Sem muito alarde, o governo do Estado de São Paulo tirou do papel o projeto que vai transformar uma faixa de 7,5 quilômetros numa região carente e violenta da capital paulista em um dos maiores parques lineares urbanos do mundo. Batizada de Parque da Integração, a faixa vai de Sapopemba a São Mateus, na zona leste. Iniciadas há um mês, as obras devem demorar um ano e meio.
Segundo a equipe da faculdade de arquitetura Escola da Cidade, que trabalhou no projeto, o Integração será o maior parque linear do País em área urbana. O Aterro do Flamengo, no Rio de Janeiro, e o jardim da praia de Santos poderiam fazer frente a ele se não ficassem na orla marítima.
A arquiteta e urbanista Mara Calor, coordenadora do Parque da Integração, diz que o projeto nasceu na gestão Mário Covas, no início da década. “Na época, se discutia a questão de levar equipamento público de qualidade a áreas com registro alto de criminalidade, mais ou menos o que cidades colombianas fizeram, com bons resultados.”
De lá para cá, o projeto foi sendo levado em banho-maria. Logo ao assumir o governo, José Serra (PSDB) mandou tirar a idéia da prancheta. “O Parque da Integração significará muito para a cidade e, em especial, para a zona leste, que é uma região desprovida de áreas verdes e de lazer. Em experiência inédita, todo o projeto do parque foi concebido com a participação das comunidades de 20 bairros”, afirmou o governador, por meio de sua assessoria.
“Quando começamos a discutir com a população, ninguém sabia o que significava arquitetura e urbanismo. Depois de um tempo, só queriam falar disso”, diz Paulo Brazil, professor da Escola da Cidade, que trabalhou no projeto em parceria com os arquitetos Celso Pazzanese e José Guilherme Schutzer (paisagismo). O grupo usou recursos sui generis. Em determinado momento, líderes comunitários eram convidados a indicar equipamentos de lazer colando, num quadro de velcro no formato do terreno, a peça de uma quadra poliesportiva ou de um playground.
QuintalMas antes foi preciso vencer o que os técnicos chamaram de “quintalização” do terreno, invasões sistemáticas feitas por donos de imóveis com fundos para o futuro parque. A área pertence à Companhia de Saneamento Básico do Estado (Sabesp). É uma faixa de servidão, área reservada para a passagem de tubulações e redes de transmissão de energia elétrica, reservada para a Adutora Rio Claro, cuja rede se estende por 77 km, 22 deles na Grande São Paulo.

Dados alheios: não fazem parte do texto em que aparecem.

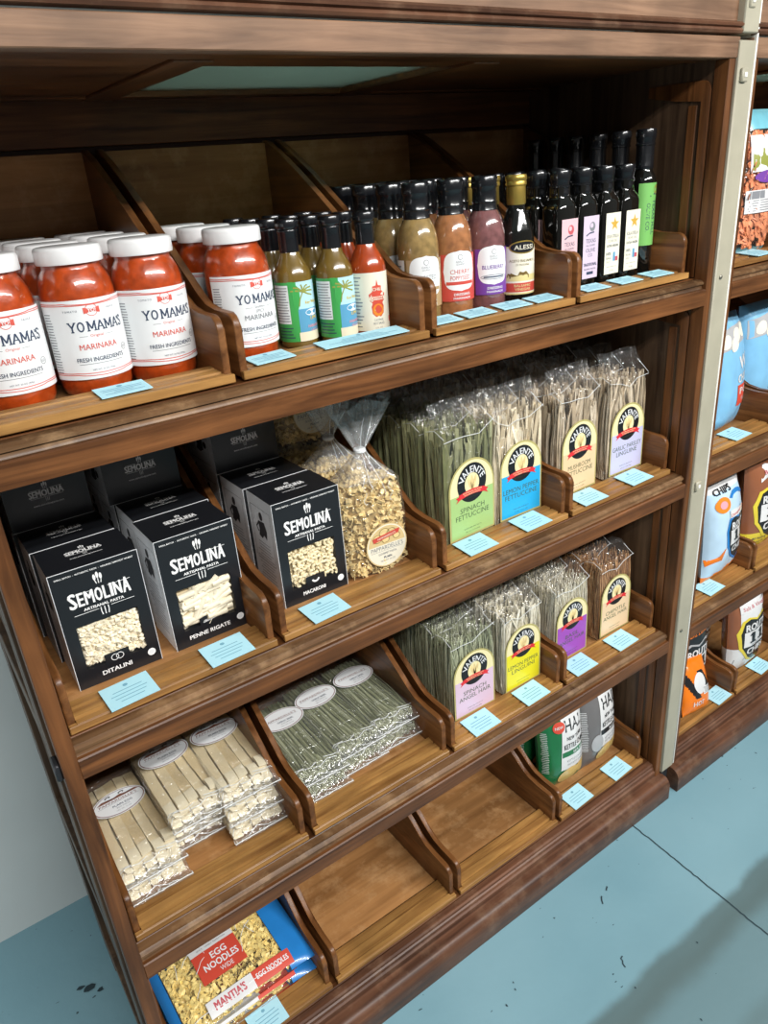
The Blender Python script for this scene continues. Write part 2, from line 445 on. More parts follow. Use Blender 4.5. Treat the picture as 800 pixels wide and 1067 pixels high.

A faixa exígua de terreno tem largura que varia de 30 a 100 metros. Nos trechos mais largos, foram projetados campos de futebol, hortas e pistas de skate. Nas mais estreitas, os arquitetos garantiram pelo menos a continuação da pista de cooper e da ciclovia, além do paisagismo.
Segundo Mara, para liberar os 7,5 km de terreno, foi preciso, além de convencer a população a reduzir o quintal, retirar uma favela de 150 barracos onde viviam cerca de 500 pessoas. “A maioria foi transferida para unidades da CDHU (Companhia de Desenvolvimento Habitacional e Urbano).” De acordo com estudos da Escola da Cidade, há 94 favelas no entorno do parque e quase 70% da população vizinha - cerca de 320 mil pessoas - ganha até 5 salários mínimos.
Pelo menos para garantir a colaboração das lideranças dos vários bairros, o processo foi rápido. “Ali ainda reside uma cultura deixada de lado pelo paulistano, subjugada pela classe média, que é a solidariedade entre vizinhos, a convivência”, conta Brazil.
“Antes de o governo chegar com esse projeto, construímos uma pista para caminhada, de 800 metros, plantamos árvores e floreiras, e percebemos rapidamente a mudança de comportamento das pessoas. A violência diminuiu”, conta Laura Kamisaki, líder comunitária em Sapopemba há mais de 20 anos. “Não há qualidade de vida em Sapopemba, área verde, árvore, nada. É uma luta nossa muito antiga.”
Com o início das obras, Laura só reclama da discrição do governo. “É preciso fazer um lançamento oficial do projeto. Há um burburinho muito grande. A população poderia estar muito mais envolvida do que está.”